Other cast and crew traveled to Vermont last week on their own dime simply because they love making sci-fi fan films, including a postal worker from Troy, N.Y., and a freelance writer and life coach from Brooklyn.

Bill Lutz, a professional illustrator, cartoonist and video editor from Philadelphia, is the show's lead editor and videographer. Lutz met Bray through James Cawley's Ticonderoga production company; they've since worked together on several "Trek"-related fan films.

Lutz suggests that the new guidelines from CBS and Paramount have actually been a real boon to "The Outer Rim" because it freed them from the constraints of "Star Trek" lore.

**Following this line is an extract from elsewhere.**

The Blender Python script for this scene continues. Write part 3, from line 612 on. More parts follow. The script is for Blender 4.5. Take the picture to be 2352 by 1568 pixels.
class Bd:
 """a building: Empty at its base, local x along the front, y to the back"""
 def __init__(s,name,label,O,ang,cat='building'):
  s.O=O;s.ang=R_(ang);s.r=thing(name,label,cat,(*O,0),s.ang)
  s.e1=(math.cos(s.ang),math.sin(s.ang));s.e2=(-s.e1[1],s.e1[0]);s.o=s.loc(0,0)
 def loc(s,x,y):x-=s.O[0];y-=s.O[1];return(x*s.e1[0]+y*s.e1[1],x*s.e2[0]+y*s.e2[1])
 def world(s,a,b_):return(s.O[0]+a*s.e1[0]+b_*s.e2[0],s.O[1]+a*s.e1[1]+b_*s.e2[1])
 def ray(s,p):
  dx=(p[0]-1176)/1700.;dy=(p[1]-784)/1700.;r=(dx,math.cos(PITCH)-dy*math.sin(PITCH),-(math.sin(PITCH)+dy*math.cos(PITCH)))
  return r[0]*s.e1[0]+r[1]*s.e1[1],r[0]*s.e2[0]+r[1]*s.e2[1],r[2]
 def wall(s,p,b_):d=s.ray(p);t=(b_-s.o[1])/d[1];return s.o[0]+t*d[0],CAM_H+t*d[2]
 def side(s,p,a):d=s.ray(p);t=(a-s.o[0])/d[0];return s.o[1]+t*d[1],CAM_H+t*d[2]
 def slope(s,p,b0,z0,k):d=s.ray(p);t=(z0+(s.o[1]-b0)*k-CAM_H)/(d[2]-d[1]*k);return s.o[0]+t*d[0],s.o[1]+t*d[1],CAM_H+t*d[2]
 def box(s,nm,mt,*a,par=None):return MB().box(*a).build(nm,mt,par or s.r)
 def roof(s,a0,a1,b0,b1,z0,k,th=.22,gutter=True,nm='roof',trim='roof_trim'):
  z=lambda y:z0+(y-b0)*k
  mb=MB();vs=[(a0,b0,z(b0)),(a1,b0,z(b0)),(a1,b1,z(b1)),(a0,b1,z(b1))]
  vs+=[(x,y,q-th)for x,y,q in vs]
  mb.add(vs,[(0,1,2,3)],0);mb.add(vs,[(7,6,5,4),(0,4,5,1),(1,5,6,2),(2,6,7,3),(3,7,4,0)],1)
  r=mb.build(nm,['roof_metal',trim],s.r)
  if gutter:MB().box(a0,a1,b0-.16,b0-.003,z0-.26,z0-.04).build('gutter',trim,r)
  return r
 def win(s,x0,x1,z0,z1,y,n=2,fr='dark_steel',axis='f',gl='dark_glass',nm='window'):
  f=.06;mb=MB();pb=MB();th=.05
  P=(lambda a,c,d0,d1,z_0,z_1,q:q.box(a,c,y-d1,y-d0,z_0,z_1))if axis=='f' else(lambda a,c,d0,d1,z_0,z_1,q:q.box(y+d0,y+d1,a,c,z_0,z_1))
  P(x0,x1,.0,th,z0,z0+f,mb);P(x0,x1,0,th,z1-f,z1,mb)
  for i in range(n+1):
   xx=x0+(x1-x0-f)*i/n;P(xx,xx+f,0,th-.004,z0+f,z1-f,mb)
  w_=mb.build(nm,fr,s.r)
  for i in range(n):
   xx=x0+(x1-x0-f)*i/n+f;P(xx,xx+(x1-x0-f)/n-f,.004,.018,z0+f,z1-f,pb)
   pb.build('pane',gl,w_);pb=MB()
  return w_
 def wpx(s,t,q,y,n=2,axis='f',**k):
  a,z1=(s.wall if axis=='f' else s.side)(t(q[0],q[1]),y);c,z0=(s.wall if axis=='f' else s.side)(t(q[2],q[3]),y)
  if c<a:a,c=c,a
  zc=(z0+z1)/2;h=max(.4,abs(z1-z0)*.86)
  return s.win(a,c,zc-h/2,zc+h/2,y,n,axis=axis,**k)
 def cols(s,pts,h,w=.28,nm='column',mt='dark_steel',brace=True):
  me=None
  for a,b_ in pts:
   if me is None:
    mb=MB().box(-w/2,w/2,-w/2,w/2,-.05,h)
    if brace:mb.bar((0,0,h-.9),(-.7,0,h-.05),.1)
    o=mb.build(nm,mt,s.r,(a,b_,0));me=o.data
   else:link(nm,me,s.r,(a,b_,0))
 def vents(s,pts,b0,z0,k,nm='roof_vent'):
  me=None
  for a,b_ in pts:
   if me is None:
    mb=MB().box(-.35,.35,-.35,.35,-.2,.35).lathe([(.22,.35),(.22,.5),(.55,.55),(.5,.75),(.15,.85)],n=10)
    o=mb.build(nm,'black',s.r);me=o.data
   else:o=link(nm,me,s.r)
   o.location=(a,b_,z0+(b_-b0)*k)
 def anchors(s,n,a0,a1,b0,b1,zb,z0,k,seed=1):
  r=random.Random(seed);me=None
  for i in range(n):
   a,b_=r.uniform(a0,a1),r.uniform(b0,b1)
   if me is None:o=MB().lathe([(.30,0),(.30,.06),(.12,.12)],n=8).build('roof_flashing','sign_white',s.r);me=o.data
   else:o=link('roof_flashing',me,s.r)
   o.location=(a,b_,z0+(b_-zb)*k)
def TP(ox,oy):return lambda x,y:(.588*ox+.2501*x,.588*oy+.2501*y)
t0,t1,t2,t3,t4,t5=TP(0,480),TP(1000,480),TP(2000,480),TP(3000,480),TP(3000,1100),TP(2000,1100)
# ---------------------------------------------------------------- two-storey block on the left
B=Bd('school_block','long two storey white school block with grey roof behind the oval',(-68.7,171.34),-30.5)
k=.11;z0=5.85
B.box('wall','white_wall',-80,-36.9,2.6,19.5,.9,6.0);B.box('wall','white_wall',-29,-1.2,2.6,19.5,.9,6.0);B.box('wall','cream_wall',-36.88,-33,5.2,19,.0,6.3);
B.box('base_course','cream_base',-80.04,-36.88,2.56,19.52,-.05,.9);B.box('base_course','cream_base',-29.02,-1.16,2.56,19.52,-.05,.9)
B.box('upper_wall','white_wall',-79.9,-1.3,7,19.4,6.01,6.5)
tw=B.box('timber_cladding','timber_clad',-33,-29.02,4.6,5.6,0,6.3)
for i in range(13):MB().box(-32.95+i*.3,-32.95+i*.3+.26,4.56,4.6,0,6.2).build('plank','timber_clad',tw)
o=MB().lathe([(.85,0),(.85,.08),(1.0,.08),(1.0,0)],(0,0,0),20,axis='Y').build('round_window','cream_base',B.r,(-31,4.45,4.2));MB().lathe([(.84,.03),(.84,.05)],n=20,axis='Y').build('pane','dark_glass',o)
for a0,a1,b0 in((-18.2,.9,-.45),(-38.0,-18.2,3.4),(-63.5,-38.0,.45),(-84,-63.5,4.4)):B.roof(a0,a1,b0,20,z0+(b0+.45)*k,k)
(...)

"It's made things much more creative for us, and it could be potentially better for us financially," Lutz says. "Whether we succeed or not is immaterial. We're doing something original, and I think originality is always better."

Bray wholeheartedly agrees.

"We've created our own world," he adds. "This is our [intellectual property], and if we want to sell DVDs and Blu-rays and coffee cups and T-shirts, we can do that now. And no one can stop us."

Still, hard-core Trekkies may notice what Bray calls "Easter eggs," or subtle nods to Roddenberry's universe, hidden throughout "The Outer Rim" series. They include details on the ship and lines of dialogue containing obscure "Star Trek" references.

Bray expects that "Rift" will be available online for free public viewing by summer's end. As always, he adds, volunteers and financial supporters are welcome on this and future episodes.